Des sujets techniques sensibles
Du côté des négociations techniques, il reste à régler plusieurs sujets sensibles, "qui pourraient potentiellement bloquer la relève de l’ambition en 2020", prévient Armelle Le Comte d’Oxfam France. Il s’agit d’une part du financement des pertes et préjudices. "Le sujet patine depuis la COP21, précise la spécialiste des pays en développement. Les populations les plus vulnérables sont les plus impactées par le changement climatique. Elles attendent des financements plus importants, en plus de l’adaptation et de l’atténuation.
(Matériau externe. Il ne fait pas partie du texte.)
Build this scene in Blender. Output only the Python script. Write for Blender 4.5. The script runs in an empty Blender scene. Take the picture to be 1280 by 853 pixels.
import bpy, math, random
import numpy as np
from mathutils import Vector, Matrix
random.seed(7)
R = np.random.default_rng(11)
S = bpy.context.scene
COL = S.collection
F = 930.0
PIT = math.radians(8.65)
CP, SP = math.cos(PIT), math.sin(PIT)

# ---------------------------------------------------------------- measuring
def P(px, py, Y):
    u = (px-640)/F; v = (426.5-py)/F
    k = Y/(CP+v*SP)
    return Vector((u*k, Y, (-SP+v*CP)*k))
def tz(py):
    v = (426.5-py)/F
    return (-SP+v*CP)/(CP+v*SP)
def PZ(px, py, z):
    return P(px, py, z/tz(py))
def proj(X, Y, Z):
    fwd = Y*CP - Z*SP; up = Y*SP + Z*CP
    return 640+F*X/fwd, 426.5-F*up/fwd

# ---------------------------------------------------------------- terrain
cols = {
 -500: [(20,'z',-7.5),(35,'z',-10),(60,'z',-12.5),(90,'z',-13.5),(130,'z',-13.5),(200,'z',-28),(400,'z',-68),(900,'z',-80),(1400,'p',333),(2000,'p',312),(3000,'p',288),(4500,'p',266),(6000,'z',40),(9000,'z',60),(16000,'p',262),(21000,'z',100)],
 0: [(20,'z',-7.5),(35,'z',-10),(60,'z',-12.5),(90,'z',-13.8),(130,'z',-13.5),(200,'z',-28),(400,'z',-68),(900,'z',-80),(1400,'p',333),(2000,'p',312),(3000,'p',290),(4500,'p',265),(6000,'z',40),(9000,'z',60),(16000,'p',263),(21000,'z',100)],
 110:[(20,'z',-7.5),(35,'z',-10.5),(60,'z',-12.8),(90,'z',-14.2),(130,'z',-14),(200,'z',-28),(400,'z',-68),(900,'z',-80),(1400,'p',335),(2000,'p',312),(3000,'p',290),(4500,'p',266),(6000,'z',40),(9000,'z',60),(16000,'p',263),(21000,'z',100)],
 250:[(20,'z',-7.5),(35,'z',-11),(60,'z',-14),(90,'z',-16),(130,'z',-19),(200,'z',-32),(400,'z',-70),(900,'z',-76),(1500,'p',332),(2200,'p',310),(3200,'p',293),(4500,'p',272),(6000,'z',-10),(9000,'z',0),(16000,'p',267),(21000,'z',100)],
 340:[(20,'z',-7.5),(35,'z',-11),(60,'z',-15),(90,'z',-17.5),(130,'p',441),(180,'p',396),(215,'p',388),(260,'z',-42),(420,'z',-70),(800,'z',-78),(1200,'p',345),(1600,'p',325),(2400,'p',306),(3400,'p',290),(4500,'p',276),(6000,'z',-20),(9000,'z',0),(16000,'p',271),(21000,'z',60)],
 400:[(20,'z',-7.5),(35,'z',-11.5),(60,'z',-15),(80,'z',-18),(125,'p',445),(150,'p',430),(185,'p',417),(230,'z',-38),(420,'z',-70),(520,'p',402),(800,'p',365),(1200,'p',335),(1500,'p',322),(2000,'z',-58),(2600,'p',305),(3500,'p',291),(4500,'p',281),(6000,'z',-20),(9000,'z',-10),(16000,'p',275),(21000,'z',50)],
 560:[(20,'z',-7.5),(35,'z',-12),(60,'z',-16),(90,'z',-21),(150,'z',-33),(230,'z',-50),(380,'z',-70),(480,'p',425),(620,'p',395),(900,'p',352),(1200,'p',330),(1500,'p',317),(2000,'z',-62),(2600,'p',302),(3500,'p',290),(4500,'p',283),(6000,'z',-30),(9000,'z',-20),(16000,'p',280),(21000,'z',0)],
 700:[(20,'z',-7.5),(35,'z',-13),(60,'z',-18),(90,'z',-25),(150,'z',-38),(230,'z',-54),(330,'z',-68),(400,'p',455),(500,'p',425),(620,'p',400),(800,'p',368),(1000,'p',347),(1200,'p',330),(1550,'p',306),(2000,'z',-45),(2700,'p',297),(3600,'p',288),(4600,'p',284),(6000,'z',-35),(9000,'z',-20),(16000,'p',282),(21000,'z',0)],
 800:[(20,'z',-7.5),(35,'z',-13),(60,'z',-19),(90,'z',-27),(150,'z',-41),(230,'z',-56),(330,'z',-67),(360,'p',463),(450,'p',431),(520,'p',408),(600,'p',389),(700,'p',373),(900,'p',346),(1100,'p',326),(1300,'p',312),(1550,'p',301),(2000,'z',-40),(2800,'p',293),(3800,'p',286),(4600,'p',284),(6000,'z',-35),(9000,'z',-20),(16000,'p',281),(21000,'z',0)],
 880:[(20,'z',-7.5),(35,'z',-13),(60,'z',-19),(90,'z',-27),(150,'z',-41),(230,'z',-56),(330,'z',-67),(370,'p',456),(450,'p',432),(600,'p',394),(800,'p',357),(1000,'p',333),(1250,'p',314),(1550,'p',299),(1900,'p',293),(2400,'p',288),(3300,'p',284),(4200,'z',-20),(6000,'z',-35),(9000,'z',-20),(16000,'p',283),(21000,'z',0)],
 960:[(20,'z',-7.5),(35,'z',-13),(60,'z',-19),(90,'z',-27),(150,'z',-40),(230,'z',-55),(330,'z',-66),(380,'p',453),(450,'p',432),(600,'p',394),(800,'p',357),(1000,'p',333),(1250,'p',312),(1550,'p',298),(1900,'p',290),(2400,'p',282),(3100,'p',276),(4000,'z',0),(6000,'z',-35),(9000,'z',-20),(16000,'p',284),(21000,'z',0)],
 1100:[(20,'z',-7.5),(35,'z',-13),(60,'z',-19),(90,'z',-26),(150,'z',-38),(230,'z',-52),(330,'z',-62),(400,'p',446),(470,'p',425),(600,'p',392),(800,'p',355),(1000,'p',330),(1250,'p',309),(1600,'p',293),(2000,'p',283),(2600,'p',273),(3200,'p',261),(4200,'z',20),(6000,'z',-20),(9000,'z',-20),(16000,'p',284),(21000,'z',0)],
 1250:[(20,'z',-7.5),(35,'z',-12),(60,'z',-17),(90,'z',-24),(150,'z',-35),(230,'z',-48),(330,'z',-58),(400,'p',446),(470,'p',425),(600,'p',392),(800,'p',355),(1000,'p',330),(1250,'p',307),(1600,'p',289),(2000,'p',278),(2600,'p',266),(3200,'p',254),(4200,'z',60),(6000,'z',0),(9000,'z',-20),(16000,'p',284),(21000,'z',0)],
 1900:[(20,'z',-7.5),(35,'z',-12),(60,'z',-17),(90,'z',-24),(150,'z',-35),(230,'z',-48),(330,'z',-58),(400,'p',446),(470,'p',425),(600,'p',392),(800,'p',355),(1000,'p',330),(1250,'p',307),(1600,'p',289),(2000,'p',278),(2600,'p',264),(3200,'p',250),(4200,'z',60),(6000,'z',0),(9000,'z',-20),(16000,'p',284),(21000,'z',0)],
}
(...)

Entre 300 et 700 milliards de dollars sont nécessaires d’ici 2030. Beaucoup de pays développés font la sourde oreille."
D’autre part, les parties à la Ccnucc doivent finaliser la mise en œuvre de l’article 6 de l’Accord relatif aux marchés carbone, qui avait achoppé l’année dernière à Katowice. "L’enjeu est de ne pas saper les objectifs de réduction des émissions et d’éviter les doubles comptages. Il faut aussi exclure de ces échanges les réductions d’émissions sous Kyoto qui représentent quatre milliards de tonnes de CO2. Enfin il faudra veiller à ne pas compromettre les droits humains avec des projets de compensation qui détruisent leurs moyens de subsistance comme c'est souvent le cas", fait remarquer Sara Lickel du Secours Catholique.
Le spectre social devrait aussi être de la partie lors de cette COP avec des protestations dans une vingtaine de pays, au Chili, au Liban, en Algérie mais aussi en France. "La question de l’acceptabilité sociale est essentielle. La France doit changer son fusil d’épaule sur l’engagement climatique et prendre des décisions plus courageuses. Or, cette inflexion n’est pas à l’œuvre dans le projet de loi de finances actuellement discuté au Parlement", conclut Clément Sénéchal. Un contre-sommet (Sommet social pour le climat) se tiendra à Madrid du 6 au 12 décembre avec une manifestation qui se veut massive le premier jour.